Jean-Luc Godard's ALPHAVILLE Plays at IFC Center Through December 28th

EDDIE CONSTANTINE AND ANNA KARINA IN JEAN-LUC GODARD’s ALPHAVILLE (1965). SOURCE: GARTENBERG MEDIA ENTERPRISES.

A brand new 4K restoration of Jean-Luc Godard’s ALPHAVILLE (1965), made from the original 35mm negative by Studiocanal at Hiventy with the support of the CNC, opened at the IFC Center on December 15th and will play there through December 28th. GME distributes ALPHAVILLE to the North American university market as a Blu-Ray, DVD, and DSL file. Bonus material on this release includes an interview with the film’s star, Anna Karina, and audio commentary by film historian Tim Lucas.

ALPHAVILLE combines the genres of dystopian science fiction and film noir. In Godard’s endless mission to interrogate and reinvent cinematic conventions and tropes, he took the well-known cinema hero and transposed him into a sci-fi setting. Secret agent Lemme Caution (played by Eddie Constantine) is sent to the distant space city of Alphaville, where he must track down and kill the inventor of the all-controlling computer, Alpha 60. With shades of George Orwell, Alpha 60 has outlawed free thought and individualist concepts like love, poetry, and emotion. People who show signs of emotion are presumed to be acting illogically and are gathered up, interrogated, and executed. As a result, Alphaville is an inhuman, alienated society.

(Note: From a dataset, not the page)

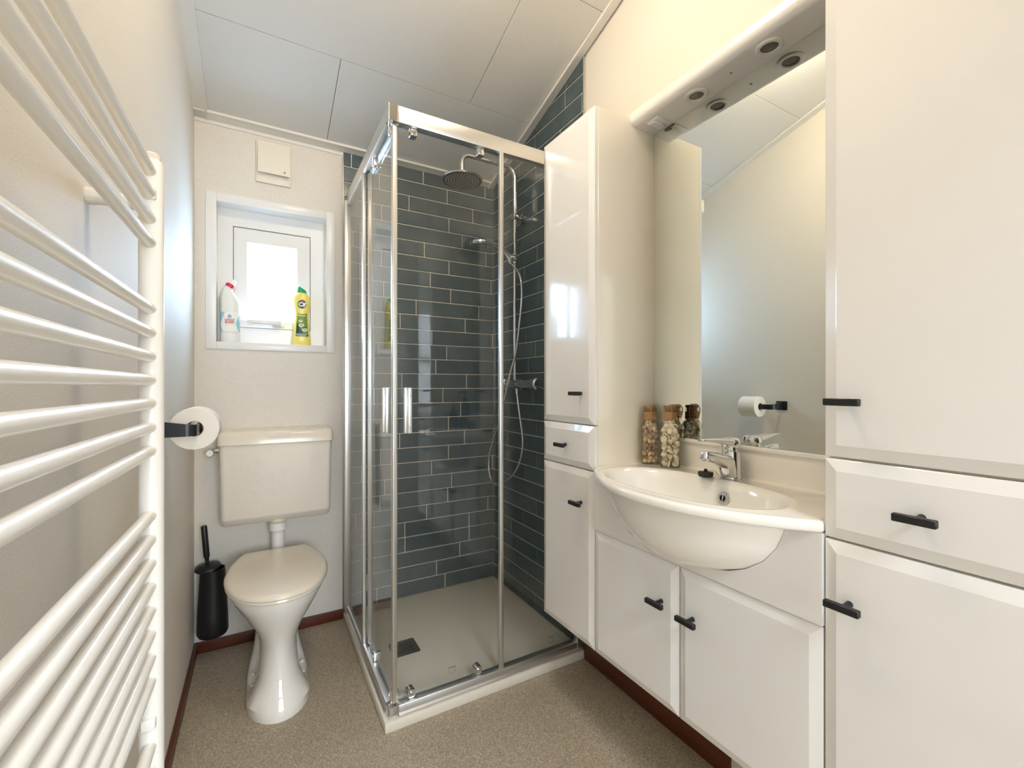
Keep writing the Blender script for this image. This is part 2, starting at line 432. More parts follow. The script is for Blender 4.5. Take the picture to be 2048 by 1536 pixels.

The original theatrical trailer for ALPHAVILLE can be viewed below:

Godard’s “effects-free, black-and-white take on sci-fi is typically iconoclastic: cerebral, disorienting, at once beautiful and alienating,” and it remains one of the most celebrated works of the French New Wave. The 4K print playing at IFC this December originally premiered at The Museum of Modern Art back in April.